I grew up in a time when my mother was prohibited from having a bank account or charge card in her own name.
I grew up surrounded by the belief that women, like children, should be seen and not heard.
I grew up when women who worked outside the home were expected to defend and justify their choices.
I GREW UP
Women belong in all places where decisions are being made. … It shouldn’t be that women are the exception.
Ruth Bader Ginsburg
This week I watched as the first woman was sworn in as Vice President of the United States of America. One hundred years after we won the right to vote, we won the right to hold office based on those votes. Our country sees the significance of this, but not all in the same way. Some may see this as a cautionary tale. Some take this as natural progression. For me – this was a moment that changed my soul.
I remember when Sandra Day O’Connor became a Supreme Court Justice. It was a similar revelation. She stood there with all those men. She did not stand behind them – she stood next to them, among them. I kept the Time Magazine cover long after the issue had been discarded. I remember the first photo I saw of her with the other Justices. She sat in the front row with her ankles crossed, so delicately and politely. She sat proudly, sternly with the rest. She stood out with her bare legs reaching out beneath her skirt, but she never once looked out of place to me. She was confirmed in this position just as I was confirming my womanhood. She changed my view of the world and my place in it.

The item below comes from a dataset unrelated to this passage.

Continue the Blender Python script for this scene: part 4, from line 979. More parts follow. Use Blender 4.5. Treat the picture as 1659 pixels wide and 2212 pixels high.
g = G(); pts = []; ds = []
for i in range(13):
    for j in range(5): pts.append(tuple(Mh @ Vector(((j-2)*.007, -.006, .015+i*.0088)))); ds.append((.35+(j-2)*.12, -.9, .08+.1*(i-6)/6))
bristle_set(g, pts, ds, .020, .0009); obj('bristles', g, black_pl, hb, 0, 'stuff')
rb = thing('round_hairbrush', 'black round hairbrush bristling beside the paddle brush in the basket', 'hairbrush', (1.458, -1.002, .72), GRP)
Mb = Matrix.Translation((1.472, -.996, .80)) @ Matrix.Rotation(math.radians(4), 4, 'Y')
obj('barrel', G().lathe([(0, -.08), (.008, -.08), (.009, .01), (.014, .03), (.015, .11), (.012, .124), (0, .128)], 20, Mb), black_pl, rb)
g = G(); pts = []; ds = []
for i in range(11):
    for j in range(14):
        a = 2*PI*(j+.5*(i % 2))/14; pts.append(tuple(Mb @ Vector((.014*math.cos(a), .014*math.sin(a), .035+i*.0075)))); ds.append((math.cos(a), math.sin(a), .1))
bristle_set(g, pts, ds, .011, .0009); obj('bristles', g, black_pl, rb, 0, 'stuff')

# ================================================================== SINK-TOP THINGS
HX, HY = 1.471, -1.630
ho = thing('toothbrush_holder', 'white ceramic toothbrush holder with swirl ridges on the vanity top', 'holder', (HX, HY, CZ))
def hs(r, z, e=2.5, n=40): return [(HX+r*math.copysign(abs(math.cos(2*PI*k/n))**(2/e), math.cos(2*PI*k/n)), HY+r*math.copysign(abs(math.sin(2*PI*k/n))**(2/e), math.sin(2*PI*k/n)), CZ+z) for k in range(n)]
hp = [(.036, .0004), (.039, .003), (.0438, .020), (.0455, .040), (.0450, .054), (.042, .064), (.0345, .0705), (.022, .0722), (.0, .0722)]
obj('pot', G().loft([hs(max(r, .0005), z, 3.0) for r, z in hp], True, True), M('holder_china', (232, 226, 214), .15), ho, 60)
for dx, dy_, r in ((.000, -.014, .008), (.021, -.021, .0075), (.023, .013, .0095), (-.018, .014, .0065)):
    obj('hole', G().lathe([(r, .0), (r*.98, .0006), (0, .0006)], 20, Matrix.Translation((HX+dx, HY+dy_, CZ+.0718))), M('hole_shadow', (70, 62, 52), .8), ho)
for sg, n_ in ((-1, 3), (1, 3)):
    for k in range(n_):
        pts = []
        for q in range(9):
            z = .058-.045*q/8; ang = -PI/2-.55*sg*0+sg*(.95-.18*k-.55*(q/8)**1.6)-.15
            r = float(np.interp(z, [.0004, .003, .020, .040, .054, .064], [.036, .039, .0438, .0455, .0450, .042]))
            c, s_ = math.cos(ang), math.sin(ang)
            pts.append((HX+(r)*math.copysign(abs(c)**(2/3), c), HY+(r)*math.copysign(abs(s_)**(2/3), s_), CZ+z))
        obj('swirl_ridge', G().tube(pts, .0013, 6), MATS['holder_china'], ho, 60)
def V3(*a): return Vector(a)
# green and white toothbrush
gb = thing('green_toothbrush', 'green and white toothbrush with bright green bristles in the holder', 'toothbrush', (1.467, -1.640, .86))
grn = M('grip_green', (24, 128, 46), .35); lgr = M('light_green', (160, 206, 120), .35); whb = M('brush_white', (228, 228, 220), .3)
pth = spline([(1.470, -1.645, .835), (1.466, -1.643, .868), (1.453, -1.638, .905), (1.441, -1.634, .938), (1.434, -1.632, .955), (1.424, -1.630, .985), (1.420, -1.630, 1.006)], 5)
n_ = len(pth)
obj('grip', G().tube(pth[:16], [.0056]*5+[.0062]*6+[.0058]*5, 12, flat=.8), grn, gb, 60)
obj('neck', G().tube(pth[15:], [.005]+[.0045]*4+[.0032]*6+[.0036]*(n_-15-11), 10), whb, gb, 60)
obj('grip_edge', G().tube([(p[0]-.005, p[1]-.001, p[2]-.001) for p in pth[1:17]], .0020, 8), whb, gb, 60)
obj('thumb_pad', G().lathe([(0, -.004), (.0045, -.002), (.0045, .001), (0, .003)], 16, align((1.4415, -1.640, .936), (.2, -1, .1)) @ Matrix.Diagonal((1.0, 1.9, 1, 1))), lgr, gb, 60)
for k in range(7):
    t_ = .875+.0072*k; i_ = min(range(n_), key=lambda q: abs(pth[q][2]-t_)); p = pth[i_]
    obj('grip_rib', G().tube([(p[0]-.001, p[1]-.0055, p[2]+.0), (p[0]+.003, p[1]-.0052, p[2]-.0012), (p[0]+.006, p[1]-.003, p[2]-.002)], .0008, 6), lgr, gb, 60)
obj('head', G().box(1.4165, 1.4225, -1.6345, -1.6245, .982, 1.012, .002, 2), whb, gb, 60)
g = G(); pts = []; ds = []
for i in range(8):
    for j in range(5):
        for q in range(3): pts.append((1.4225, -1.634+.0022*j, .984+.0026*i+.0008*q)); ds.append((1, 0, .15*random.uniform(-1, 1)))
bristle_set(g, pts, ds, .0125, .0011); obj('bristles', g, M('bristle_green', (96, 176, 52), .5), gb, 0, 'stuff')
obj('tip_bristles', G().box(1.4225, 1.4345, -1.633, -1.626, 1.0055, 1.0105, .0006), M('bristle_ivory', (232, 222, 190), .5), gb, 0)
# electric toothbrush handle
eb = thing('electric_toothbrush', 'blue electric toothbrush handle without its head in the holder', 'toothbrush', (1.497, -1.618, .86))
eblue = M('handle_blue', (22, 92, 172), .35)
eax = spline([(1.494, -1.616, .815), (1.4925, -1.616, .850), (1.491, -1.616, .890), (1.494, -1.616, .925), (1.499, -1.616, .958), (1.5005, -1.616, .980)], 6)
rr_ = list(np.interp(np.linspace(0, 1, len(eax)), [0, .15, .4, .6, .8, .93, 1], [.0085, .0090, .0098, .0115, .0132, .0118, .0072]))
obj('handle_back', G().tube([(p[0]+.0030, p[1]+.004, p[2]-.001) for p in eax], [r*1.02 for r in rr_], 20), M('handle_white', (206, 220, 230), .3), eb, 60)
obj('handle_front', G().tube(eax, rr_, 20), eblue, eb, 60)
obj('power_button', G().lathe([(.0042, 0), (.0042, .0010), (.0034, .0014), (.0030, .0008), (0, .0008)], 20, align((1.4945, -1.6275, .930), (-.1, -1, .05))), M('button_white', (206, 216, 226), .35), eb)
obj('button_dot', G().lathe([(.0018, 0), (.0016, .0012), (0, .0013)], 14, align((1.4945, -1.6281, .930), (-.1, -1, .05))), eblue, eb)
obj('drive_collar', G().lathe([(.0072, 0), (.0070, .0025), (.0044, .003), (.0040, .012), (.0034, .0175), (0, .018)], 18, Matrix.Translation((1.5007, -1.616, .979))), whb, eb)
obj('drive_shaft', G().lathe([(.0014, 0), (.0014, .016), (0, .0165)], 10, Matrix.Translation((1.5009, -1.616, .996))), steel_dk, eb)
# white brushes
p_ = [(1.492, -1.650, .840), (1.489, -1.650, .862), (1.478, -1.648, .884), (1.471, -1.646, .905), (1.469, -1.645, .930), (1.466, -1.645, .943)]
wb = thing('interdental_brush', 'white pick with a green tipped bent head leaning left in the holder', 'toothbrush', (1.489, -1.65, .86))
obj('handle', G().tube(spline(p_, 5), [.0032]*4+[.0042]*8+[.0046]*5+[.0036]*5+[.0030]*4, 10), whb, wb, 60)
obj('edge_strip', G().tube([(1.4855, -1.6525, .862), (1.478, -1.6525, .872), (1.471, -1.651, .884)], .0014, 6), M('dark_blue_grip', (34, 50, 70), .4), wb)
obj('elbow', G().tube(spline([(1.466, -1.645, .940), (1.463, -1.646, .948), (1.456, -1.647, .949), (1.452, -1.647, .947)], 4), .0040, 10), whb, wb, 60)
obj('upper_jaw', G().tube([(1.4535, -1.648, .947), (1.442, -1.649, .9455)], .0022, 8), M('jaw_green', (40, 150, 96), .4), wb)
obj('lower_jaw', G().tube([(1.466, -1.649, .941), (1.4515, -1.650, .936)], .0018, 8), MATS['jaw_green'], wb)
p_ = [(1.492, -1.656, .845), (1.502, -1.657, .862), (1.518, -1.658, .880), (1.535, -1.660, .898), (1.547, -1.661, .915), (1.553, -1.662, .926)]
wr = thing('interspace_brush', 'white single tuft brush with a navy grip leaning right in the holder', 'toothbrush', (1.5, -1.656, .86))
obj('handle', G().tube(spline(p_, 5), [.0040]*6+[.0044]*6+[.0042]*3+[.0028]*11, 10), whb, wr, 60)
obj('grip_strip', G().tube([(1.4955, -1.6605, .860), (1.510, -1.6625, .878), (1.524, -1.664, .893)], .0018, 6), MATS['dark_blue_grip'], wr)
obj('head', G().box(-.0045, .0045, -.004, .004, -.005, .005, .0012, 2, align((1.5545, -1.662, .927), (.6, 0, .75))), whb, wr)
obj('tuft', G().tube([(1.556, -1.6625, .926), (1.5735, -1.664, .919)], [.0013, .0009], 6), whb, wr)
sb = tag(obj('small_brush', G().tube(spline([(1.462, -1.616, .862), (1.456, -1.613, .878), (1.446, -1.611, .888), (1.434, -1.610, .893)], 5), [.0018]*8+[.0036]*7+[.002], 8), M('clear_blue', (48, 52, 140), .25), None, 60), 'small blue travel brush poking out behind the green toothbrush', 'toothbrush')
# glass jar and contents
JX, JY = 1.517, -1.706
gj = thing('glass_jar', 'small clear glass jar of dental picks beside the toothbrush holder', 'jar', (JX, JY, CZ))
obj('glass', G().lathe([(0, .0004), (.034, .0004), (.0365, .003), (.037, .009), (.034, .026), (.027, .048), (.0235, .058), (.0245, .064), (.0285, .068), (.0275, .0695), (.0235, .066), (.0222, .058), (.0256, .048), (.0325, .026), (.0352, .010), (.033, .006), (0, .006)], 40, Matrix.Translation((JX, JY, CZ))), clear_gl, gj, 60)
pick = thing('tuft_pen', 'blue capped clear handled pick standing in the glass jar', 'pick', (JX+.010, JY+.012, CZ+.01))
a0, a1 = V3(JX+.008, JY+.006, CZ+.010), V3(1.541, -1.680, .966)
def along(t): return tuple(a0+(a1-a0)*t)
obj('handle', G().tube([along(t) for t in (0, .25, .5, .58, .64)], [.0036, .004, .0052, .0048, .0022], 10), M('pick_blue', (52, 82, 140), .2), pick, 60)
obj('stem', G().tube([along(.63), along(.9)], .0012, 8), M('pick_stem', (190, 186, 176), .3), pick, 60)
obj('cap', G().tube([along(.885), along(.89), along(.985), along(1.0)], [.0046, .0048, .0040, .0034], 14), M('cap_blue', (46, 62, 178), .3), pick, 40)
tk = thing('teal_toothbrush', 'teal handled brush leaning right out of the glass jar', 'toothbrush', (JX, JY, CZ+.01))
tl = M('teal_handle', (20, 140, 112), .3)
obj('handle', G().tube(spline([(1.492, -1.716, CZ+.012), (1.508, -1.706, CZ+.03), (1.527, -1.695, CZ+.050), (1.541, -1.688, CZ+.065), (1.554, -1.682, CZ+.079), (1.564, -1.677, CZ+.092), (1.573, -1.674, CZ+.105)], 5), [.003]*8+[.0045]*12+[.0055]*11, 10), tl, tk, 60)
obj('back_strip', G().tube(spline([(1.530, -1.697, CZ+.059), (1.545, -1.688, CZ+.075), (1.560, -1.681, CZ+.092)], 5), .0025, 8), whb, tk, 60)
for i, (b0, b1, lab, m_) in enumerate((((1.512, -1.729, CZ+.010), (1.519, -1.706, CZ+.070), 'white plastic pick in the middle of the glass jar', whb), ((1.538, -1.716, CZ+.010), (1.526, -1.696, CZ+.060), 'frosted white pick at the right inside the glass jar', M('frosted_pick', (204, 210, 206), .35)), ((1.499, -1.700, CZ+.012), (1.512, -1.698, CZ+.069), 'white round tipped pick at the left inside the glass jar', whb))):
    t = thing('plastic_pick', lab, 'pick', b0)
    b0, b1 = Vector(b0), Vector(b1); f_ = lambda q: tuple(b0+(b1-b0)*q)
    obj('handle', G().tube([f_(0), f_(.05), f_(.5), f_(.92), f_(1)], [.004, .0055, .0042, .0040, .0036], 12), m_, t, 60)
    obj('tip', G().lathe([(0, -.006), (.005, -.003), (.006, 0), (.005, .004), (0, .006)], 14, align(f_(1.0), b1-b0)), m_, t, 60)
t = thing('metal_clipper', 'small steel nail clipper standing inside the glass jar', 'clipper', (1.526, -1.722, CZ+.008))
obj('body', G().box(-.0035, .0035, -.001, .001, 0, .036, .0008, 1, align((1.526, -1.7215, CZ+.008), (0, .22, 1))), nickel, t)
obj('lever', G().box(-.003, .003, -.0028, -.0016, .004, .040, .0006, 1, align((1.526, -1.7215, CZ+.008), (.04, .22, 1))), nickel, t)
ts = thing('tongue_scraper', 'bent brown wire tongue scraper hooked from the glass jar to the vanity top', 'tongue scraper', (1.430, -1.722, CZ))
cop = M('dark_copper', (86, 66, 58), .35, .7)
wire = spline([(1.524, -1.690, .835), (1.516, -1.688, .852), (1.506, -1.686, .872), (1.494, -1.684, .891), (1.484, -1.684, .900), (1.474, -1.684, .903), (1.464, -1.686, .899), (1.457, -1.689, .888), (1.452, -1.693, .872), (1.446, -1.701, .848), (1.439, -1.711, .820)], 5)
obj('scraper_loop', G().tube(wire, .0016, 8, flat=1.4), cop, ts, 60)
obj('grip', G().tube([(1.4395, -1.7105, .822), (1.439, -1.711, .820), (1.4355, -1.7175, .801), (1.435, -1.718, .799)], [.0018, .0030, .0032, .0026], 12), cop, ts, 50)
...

In the future, there will be no female leaders. There will just be leaders.
Sheryl Sandberg
Since that moment, there have been oceans of women who have risen to positions of prestige and power. Each one felt like mountain summit to my heart. I witnessed the rise of women in our nation. I witnessed the shift and acceptance and struggle and submission and gratitude that came with their ascent. None of them felt like just another news story. I am grateful for the depth of my attention to these matters, but I am sad that in 40 years they still feel momentous to me. They are still newsworthy.
The first time I found the brave in me and stood up for myself – my first taste of feminist behavior (perhaps) – came in a junior-year business class in high school. It was a general business management class that I was very excited to take. The first day of class I was assigned my book (yes, in the days of hardcover books for every class) and opened it right away, excited to begin my business education. Each chapter was split in two sections: one for the women who will become secretaries and one for the men who will lead the businesses. Chapter one began with how to make and serve coffee.
I was stunned. I was 16 or 17 and I was not going to spend a semester learning how to make coffee the right way! I sat politely through the class – after all, that’s what was expected, right? Immediately after, however, I went into my counselor’s office and promptly dropped that class. I had never dropped a class before. Of course I had to listen to all the reasons I shouldn’t drop it and had to have a long discussion with my parents. Everyone said I needed to give it time – it wasn’t fair to judge the class on one day and one chapter. I remember looking at my mother with tears in my eyes, pleading, asking “if it starts by telling me I’m only good for making and serving coffee, it has nothing left to offer me.” I was allowed to drop the class. That chapter has haunted and angered me ever since. That was the day I learned that the world still did not view us as equals and it would be a long uphill climb to get there. I did not expect to still be so far from a summit decades later.
Feminism isn’t about making women stronger. Women are already strong, it’s about changing the way the world perceives that strength.
G.D. Anderson
And now we are here, with a woman Vice President. There are many other reasons her appointment is revolutionary, but being a woman is the one with which I can directly relate. I watched her place her hand on her bibles and take the oath and I wept.
I am proud that a woman has earned her way to this position. I wish it weren’t revolutionary.
I am moved that she has broken barriers. I wish there weren’t so many to get through.
I am overjoyed at this moment. I wish it could be just another Wednesday.
To the women who grew up being told we are here for the enjoyment of men, who said “obey” in our wedding vows, who have spent years staying quiet: now is our time to cheer loudly! Be proud of the women who are strong and brave and stand among men without apology.
To the girls who have never known a world without a woman Supreme Court Justice, who see a woman astronaut as unremarkable, who have spent years dreaming of the things they will accomplish: now is your time to grab the momentum from this first slingshot and sail on, rising ever higher and higher.
And understand that when we, as the older generations, weep it is decades of the stifling quiet and pretty finally escaping from our hearts.